BY Ryan Strong and Dave Goldiner
DAILY NEWS WRITERS
Friday, September 3rd 2010, 4:00 AM

He's famous for his obsession with the subway, but mass-transit menace Darius McCollum says he loves buses so much he has stolen 150 of them in the last decade.

During an exclusive jailhouse interview two days after he was busted with a hot Trailways coach, McCollum talked about the "thrill" he gets from big wheels.

"That's why I love the city so much - so many trains, so many buses," he said Thursday.

"I don't know what to do with myself."

He has been arrested 27 times, but McCollum says he has gotten away with far more transit crimes and has commandeered scores of buses unguarded at a New Jersey depot.

He took them for joyrides, gave lifts to his friends and once cruised as far as North Carolina - always returning the vehicles without anyone suspecting a thing.

"Sometimes, I'd just go and get a Big Mac," he said.

McCollum, 45, who suffers from a form of autism called Asperger's syndrome, admits he has a problem but insists his stealing spree has a purpose.

"If I can get away with it, anyone can," said McCollum.

"They should've been smarter."

He suggested he could have a future in law enforcement or mass-transit security, unlikely for someone who spent two years in prison for trying to swipe a 60-ton locomotive.

"The perfect job for me would be counterterrorism," he said. "I could teach them how to stop stuff like this from happening."

McCollum is looking at a return to prison after his last caper on Tuesday, when he slipped in and out of the bus depot in Hoboken, N.J., and took the Trailways.

He says he drove it to the Hotel Pennsylvania on W. 33rd St. and picked up unsuspecting flight attendants for a free ride to Kennedy Airport.

"I'm a bus driver," he told the clueless group.

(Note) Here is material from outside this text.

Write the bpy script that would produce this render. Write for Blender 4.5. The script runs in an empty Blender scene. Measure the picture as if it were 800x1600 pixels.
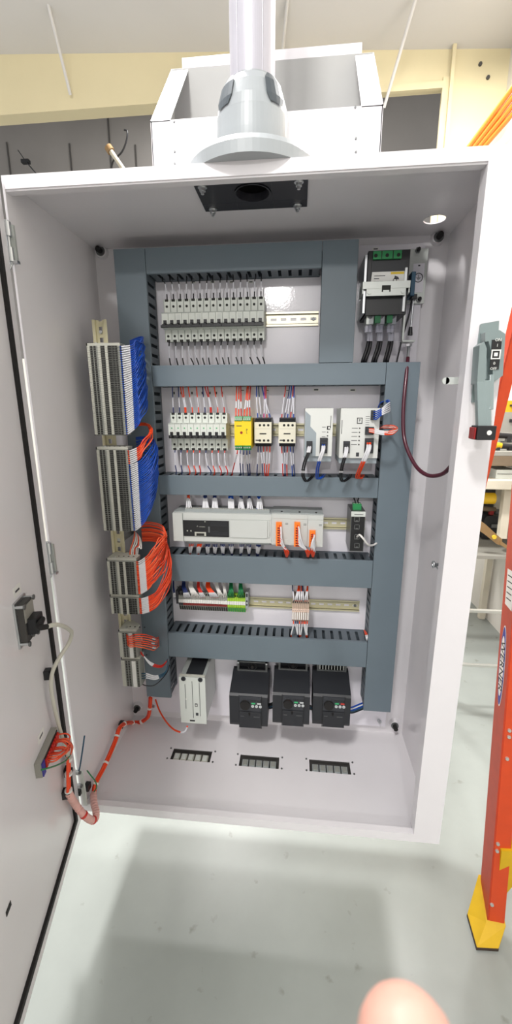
import bpy, bmesh, math, random
from mathutils import Vector, Matrix
random.seed(7)
PI = math.pi
col = bpy.context.scene.collection
ZF = 450.0     # height of the enclosure's underside above the floor, mm
# ---------------------------------------------------------------- camera model (mm, enclosure coordinates)
CF = 650.3122
CC = Vector((551.3112, -1212.4059, 1049.7088))
CP, CY, CR = .2406, -.0999, -.0031
FW = Vector((math.sin(CY)*math.cos(CP), math.cos(CY)*math.cos(CP), -math.sin(CP)))
RT = Vector((math.cos(CY), -math.sin(CY), 0)); UP = RT.cross(FW)
RR = RT*math.cos(CR) + UP*math.sin(CR); UU = UP*math.cos(CR) - RT*math.sin(CR)
def un(px, py, ax, v):
    d = FW + RR*((px-400)/CF) + UU*((800-py)/CF)
    return CC + d*((v-CC[ax])/d[ax])
def PY_(px, py, Y): return un(px, py, 1, Y)
def PZ_(px, py, Z): return un(px, py, 2, Z)
def PX_(px, py, X): return un(px, py, 0, X)
# ---------------------------------------------------------------- materials
def lin(c):
    c = c/255
    return c/12.92 if c <= .04045 else ((c+.055)/1.055)**2.4
def mat(name, rgb, rough=.5, metal=0, coat=0, noise=0, nscale=8, bump=0, bscale=400, trans=0, emit=0, coatr=.05, spec=.5):
    m = bpy.data.materials.new(name); m.use_nodes = True
    nt = m.node_tree; b = nt.nodes['Principled BSDF']
    c = (lin(rgb[0]), lin(rgb[1]), lin(rgb[2]), 1)
    b.inputs['Base Color'].default_value = c
    b.inputs['Roughness'].default_value = rough
    b.inputs['Metallic'].default_value = metal
    b.inputs['Coat Weight'].default_value = coat
    b.inputs['Coat Roughness'].default_value = coatr
    b.inputs['Specular IOR Level'].default_value = spec
    b.inputs['Transmission Weight'].default_value = trans
    tc = None
    if noise or bump:
        tc = nt.nodes.new('ShaderNodeTexCoord')
    if noise:
        n = nt.nodes.new('ShaderNodeTexNoise'); n.inputs['Scale'].default_value = nscale; n.inputs['Detail'].default_value = 6
        nt.links.new(tc.outputs['Object'], n.inputs['Vector'])
        r = nt.nodes.new('ShaderNodeMapRange'); r.inputs['From Min'].default_value = .3; r.inputs['From Max'].default_value = .7
        r.inputs['To Min'].default_value = 1-noise; r.inputs['To Max'].default_value = 1
        nt.links.new(n.outputs['Fac'], r.inputs['Value'])
        mx = nt.nodes.new('ShaderNodeMix'); mx.data_type = 'RGBA'; mx.blend_type = 'MULTIPLY'; mx.inputs['Factor'].default_value = 1
        mx.inputs['A'].default_value = c
        nt.links.new(r.outputs['Result'], mx.inputs['B']); nt.links.new(mx.outputs['Result'], b.inputs['Base Color'])
    if bump:
        n = nt.nodes.new('ShaderNodeTexNoise'); n.inputs['Scale'].default_value = bscale; n.inputs['Detail'].default_value = 2
        nt.links.new(tc.outputs['Object'], n.inputs['Vector'])
        bp = nt.nodes.new('ShaderNodeBump'); bp.inputs['Strength'].default_value = bump; bp.inputs['Distance'].default_value = .001
        nt.links.new(n.outputs['Fac'], bp.inputs['Height']); nt.links.new(bp.outputs['Normal'], b.inputs['Normal'])
        if coat: nt.links.new(bp.outputs['Normal'], b.inputs['Coat Normal'])
    if emit:
        b.inputs['Emission Color'].default_value = c; b.inputs['Emission Strength'].default_value = emit
    return m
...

Cops stopped him on the Van Wyck Expressway as he was rushing back to Jersey to return the bus before anyone noticed it was gone.

Charged with grand larceny auto and possession of stolen property, he's being held at the city jail barge in the Bronx.

He could face up to 15 years behind bars.

Sounding more like a bookish engineer than an obsessed felon, he spoke passionately about his decades-long quest to take the helm of trains and buses and trucks.

He is best-known for driving subway trains, starting with the time in 1981 when he drove an E train to the World Trade Center at the age of 15.

McCollum says he actually prefers long-distance buses.

"It goes like this: coach buses, trains, 18-wheelers, in that order," he said.

School buses are uninviting targets because they don't have comfy seats and entertainment systems.

"You can watch a movie on them," he said of coaches.

"When it comes to buses, the bigger the better."

McCollum said he worked at the Hoboken bus depot as a teen and learned that drivers leave keys in the buses until custodians arrive to clean them.

He has spent long hours drinking coffee with real bus drivers, adopting their mannerisms and jargon.

Asked why he has never tried to get a job as a driver, his face lit up.

"It's the thrill of taking it," he said. "It's an adrenaline rush."

While his lawyer says jail is the wrong place for him, McCollum seemed relaxed and said he has had no problems with other inmates.

"They think I'm famous," he said. "They saw me in the newspaper."